Low mass planets in protoplanetary disks with net vertical magnetic fields: the Planetary Wake and Gap Opening

TL;DR

This study uses 3D MHD simulations to show that low mass planets can open gaps in protoplanetary disks with net vertical magnetic fields, challenging traditional viscous criteria and highlighting the role of magnetic fields in planet-disk interactions.

Contribution

It demonstrates that magnetic field transport enhances gap opening by low mass planets in MRI-turbulent disks, contrasting with viscous hydrodynamic models and emphasizing the importance of magnetic geometry.

Findings

Magnetic fields enable gap opening by low mass planets even without viscosity.

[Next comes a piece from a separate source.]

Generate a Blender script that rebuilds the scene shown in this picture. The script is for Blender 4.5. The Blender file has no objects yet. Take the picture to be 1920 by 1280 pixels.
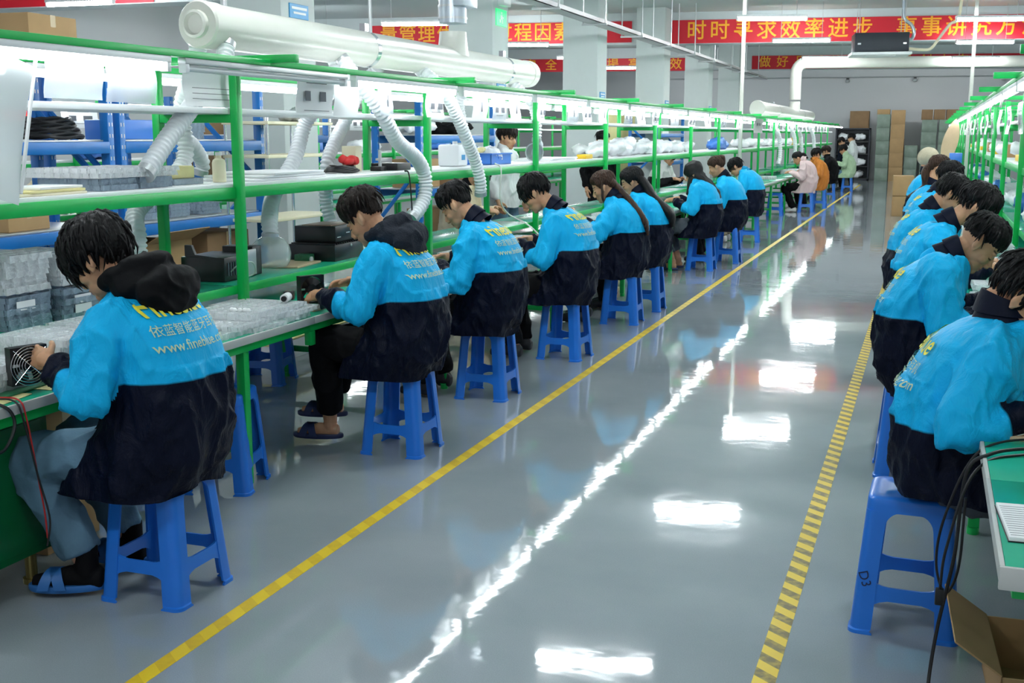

MRI turbulence leads to deeper, wider gaps compared to viscous HD disks with same stress.

Magnetic field geometry significantly influences gap formation and planet migration.

Abstract

We study wakes and gap opening by low mass planets in gaseous protoplanetary disks threaded by net vertical magnetic fields which drive magnetohydrodynamical (MHD) turbulence through the magnetorotational instabilty (MRI), using three dimensional simulations in the unstratified local shearing box approximation. The wakes, which are excited by the planets, are damped by shocks similar to the wake damping in inviscid hydrodynamic (HD) disks. Angular momentum deposition by shock damping opens gaps in both MHD turbulent disks and inviscid HD disks even for low mass planets, in contradiction to the "thermal criterion" for gap opening. To test the "viscous criterion", we compared gap properties in MRI-turbulent disks to those in viscous HD disks having the same stress, and found that the same mass planet opens a significantly deeper and wider gap in net vertical flux MHD disks than in viscous HD disks. This difference arises due to the efficient magnetic field transport into the gap region in MRI disks, leading to a larger effective \alpha within the gap. Thus, across the gap, the Maxwell stress profile is smoother than the gap density profile, and a deeper gap is needed for the Maxwell stress gradient to balance the planetary torque density. We also confirmed the large excess torque close to the planet in MHD disks, and found that long-lived density features (termed zonal flows) produced by the MRI can affect planet migration. The comparison with previous results from net toroidal flux/zero flux MHD simulations indicates that the magnetic field geometry plays an important role in the gap opening process. Overall, our results suggest that gaps can be commonly produced by low mass planets in realistic protoplanetary disks, and caution the use of a constant \alpha-viscosity to model gaps in protoplanetary disks.